I’ve been thinking about Glenn a lot today, and of my mother, two people I lost in the last year. Paul is a retired chef with a luxury hotel background, specializing in Anglo-French cuisine. He reminds us of our buddy Steve Holden who used to live in the same apartment complex. Yes, a past chairman of the Python Software Foundation and conference organizer who helped get the Pycons going.

You may find more about Steve by searching these journals. I tended to accompany him to these conferences he would organize, as one of the people on hand to keep things on track. Djangocon, Apachecon… some even more obscure ones, always excellent in their own way, as Steve knew a thing or two and relied on Nancy and her team, out of Orlando.

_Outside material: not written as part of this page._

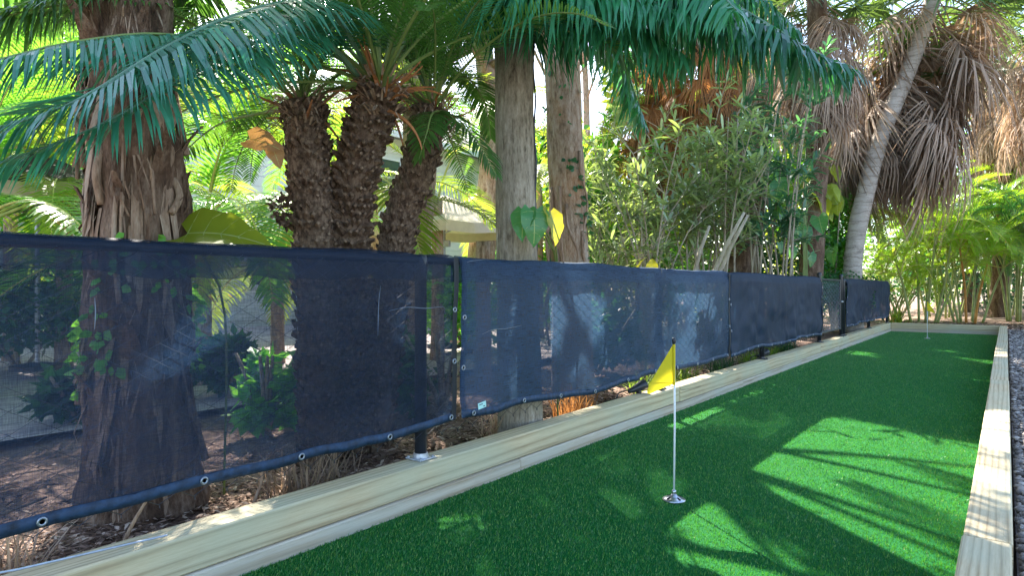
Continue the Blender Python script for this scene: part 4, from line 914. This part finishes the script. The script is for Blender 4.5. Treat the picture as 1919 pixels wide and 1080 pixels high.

Regarding the showcasing I’m doing, the embedded screen shot above is one you can click on to gain access to its original context, where a much bigger and higher resolution view is available. Here’s a direct link. You’ll find I’m going on about a certain “NCLB Polyhedron” where NCLB = No Child Left Behind, a meme from the Obama years. I was trying to get Phi (the golden ratio) a more exalted place in the curriculum. 

The meme was somewhat tongue in cheek, more like something a MAD magazine might run with, versus a sober upstanding mass-published mathematics textbook devoid of social commentary. I was engaged in the andragogical practice of preserving a level of comic edginess that helps me retain the attention of certain readers (mainly fans of mine).

Any number of secular mathematicians will testify that Phi is harmless and is easily shared in a curriculum context that has nothing to do with demons or devils (we’re coming up on Halloween here). I hope I’m not being too cryptic. The golden mean crops up in connection with five-fold symmetry geometric gizmos long associated with various cults (or call them subcultures) savvy about this specific aesthetic.

This version of the Notebook does not yet contain much in the way of graphics. I’m focused on sympy, the Python library, and its equation-solving capabilities.

Asylum City would provide more opportunities for denizens to watch shows and start catching up on their own situation as seen from different angles. The Gazans, like the Ukrainians, would get that the world cares about them and in turn is eager to develop its generic ability to manage refugees in a humane way. If climate change hits the way some think it will, we’ll be glad for the practice.  However the need is real even today.

We have the need for skillful rehabilitation programs on a large scale almost everywhere, as people seek a better life in another set of circumstances.